■ SHORT EXERCISE ■
Extract, in full, the lines below, beginning at the first and ending with the line that contains "R = math.radians". Pictures do not belong in the copy.
· · ·
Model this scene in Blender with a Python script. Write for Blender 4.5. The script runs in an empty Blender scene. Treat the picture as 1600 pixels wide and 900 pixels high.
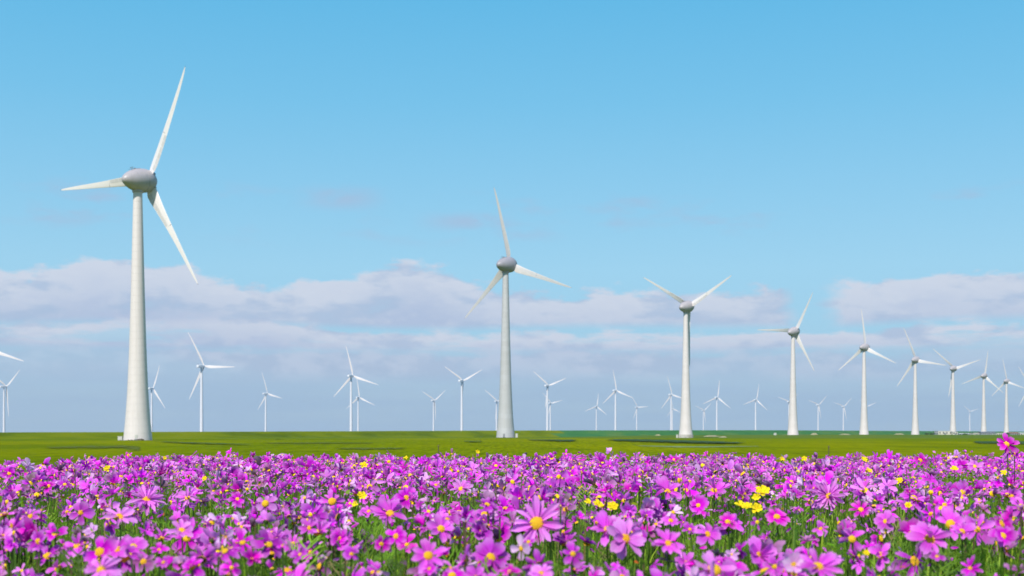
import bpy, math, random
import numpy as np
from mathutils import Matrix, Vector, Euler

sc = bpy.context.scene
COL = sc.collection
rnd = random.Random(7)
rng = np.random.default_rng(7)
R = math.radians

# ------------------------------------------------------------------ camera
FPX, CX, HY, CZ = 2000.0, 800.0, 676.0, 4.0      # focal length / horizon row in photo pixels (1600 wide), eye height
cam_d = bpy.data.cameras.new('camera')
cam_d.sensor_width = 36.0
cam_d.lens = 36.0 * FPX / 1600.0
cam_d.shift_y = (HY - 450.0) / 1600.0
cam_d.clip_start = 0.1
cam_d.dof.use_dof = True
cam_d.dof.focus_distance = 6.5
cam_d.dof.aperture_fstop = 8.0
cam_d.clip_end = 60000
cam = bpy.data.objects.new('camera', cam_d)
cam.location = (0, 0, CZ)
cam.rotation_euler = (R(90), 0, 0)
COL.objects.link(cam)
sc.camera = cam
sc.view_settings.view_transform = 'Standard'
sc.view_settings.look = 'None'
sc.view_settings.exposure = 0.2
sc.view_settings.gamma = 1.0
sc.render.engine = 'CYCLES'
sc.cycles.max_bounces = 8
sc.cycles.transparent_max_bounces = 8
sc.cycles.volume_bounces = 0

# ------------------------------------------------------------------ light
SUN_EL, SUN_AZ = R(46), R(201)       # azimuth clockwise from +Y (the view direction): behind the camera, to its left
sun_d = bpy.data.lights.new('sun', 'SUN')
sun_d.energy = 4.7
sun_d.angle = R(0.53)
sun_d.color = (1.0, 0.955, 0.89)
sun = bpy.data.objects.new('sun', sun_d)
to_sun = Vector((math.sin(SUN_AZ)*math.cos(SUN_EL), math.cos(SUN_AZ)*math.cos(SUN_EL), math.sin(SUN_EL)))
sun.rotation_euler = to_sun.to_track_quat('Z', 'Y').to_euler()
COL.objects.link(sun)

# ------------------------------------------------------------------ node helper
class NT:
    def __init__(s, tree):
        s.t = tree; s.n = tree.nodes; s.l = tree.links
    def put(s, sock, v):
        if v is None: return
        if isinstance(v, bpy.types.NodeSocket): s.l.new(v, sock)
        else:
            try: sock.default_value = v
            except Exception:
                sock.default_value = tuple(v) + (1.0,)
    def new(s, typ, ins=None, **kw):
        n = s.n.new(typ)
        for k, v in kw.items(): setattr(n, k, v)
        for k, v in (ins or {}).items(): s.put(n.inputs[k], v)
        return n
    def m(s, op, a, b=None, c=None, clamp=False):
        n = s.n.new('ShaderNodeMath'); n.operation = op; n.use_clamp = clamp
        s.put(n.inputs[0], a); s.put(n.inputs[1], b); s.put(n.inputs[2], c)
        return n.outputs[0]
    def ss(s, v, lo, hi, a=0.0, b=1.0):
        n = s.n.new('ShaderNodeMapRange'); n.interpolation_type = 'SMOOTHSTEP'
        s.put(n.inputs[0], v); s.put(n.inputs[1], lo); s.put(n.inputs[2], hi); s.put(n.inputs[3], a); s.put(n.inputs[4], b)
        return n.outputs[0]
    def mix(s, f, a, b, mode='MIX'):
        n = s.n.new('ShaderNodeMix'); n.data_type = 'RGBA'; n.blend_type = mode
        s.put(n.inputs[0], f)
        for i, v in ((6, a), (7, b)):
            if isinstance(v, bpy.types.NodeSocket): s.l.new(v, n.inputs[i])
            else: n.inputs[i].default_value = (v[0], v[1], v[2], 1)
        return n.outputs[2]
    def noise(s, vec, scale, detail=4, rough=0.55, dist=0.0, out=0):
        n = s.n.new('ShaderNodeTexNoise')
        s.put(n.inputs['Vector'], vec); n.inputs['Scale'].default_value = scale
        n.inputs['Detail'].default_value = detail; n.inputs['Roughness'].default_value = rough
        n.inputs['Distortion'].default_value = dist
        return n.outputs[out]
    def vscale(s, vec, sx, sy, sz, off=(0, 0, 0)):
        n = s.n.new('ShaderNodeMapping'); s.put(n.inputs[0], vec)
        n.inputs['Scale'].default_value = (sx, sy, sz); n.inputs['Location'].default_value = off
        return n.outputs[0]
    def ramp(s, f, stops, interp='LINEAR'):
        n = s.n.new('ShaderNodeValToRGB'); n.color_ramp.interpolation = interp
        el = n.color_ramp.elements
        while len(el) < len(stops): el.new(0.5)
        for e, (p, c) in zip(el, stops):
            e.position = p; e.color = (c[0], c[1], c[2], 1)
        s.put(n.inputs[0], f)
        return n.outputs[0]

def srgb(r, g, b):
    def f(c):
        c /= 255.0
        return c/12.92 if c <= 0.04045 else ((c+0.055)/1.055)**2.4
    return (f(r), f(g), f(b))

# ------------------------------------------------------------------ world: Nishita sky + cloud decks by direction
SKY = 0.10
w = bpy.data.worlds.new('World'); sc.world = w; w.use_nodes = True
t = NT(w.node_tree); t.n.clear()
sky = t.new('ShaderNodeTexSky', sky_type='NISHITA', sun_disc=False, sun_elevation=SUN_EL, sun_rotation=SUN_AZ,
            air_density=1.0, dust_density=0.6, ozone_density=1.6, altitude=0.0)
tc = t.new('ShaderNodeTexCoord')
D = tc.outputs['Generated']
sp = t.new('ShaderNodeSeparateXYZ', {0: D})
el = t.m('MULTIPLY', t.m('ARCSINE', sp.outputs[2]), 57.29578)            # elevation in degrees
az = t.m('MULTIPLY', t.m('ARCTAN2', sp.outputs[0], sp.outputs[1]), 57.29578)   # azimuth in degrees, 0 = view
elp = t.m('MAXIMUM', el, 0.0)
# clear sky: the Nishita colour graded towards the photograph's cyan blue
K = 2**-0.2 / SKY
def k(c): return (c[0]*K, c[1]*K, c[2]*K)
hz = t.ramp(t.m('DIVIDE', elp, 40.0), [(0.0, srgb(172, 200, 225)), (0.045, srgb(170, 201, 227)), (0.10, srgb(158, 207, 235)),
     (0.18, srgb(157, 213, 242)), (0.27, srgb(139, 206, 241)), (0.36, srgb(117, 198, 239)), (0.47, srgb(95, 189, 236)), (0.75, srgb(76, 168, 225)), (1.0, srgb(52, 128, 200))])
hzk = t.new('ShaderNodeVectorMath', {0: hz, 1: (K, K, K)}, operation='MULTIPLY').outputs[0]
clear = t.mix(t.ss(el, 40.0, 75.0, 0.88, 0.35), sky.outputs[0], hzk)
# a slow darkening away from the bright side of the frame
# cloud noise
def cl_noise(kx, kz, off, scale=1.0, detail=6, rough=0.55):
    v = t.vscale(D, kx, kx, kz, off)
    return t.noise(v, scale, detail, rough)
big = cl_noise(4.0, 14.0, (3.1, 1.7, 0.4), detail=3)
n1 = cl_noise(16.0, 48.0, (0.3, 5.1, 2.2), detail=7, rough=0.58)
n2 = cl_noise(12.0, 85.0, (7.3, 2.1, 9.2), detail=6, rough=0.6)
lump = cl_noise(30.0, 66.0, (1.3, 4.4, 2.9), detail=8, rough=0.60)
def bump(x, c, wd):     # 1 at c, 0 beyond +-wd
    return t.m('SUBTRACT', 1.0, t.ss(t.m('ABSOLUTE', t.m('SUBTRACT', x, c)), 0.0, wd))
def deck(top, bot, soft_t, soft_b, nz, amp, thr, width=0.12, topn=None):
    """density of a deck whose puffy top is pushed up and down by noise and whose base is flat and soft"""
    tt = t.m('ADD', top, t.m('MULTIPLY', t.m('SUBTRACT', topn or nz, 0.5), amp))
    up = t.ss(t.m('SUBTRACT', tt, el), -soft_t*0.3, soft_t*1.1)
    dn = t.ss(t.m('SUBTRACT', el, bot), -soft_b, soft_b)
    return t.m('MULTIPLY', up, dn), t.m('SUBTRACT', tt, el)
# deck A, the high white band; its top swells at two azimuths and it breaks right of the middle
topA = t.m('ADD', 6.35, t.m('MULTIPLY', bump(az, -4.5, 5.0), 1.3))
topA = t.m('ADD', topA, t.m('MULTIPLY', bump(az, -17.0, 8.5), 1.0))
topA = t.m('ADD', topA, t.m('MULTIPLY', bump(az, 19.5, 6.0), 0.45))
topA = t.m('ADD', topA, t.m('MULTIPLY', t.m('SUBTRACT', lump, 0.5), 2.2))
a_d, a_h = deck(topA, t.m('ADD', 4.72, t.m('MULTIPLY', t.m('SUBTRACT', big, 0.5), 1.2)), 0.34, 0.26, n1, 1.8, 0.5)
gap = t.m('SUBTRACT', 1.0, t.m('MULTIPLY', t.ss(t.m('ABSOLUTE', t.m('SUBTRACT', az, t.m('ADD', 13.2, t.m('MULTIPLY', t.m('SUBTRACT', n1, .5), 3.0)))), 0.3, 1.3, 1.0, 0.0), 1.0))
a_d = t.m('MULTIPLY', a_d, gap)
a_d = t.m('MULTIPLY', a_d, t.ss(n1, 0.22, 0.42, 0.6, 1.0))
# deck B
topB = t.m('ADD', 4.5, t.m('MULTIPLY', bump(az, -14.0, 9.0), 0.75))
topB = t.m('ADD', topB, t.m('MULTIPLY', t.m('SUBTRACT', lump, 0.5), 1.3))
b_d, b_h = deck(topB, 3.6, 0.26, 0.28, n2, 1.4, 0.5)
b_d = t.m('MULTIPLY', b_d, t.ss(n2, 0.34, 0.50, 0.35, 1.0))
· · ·
■ OUTPUT BELOW ■
Model this scene in Blender with a Python script. Write for Blender 4.5. The script runs in an empty Blender scene. Treat the picture as 1600 pixels wide and 900 pixels high.
import bpy, math, random
import numpy as np
from mathutils import Matrix, Vector, Euler

sc = bpy.context.scene
COL = sc.collection
rnd = random.Random(7)
rng = np.random.default_rng(7)
R = math.radians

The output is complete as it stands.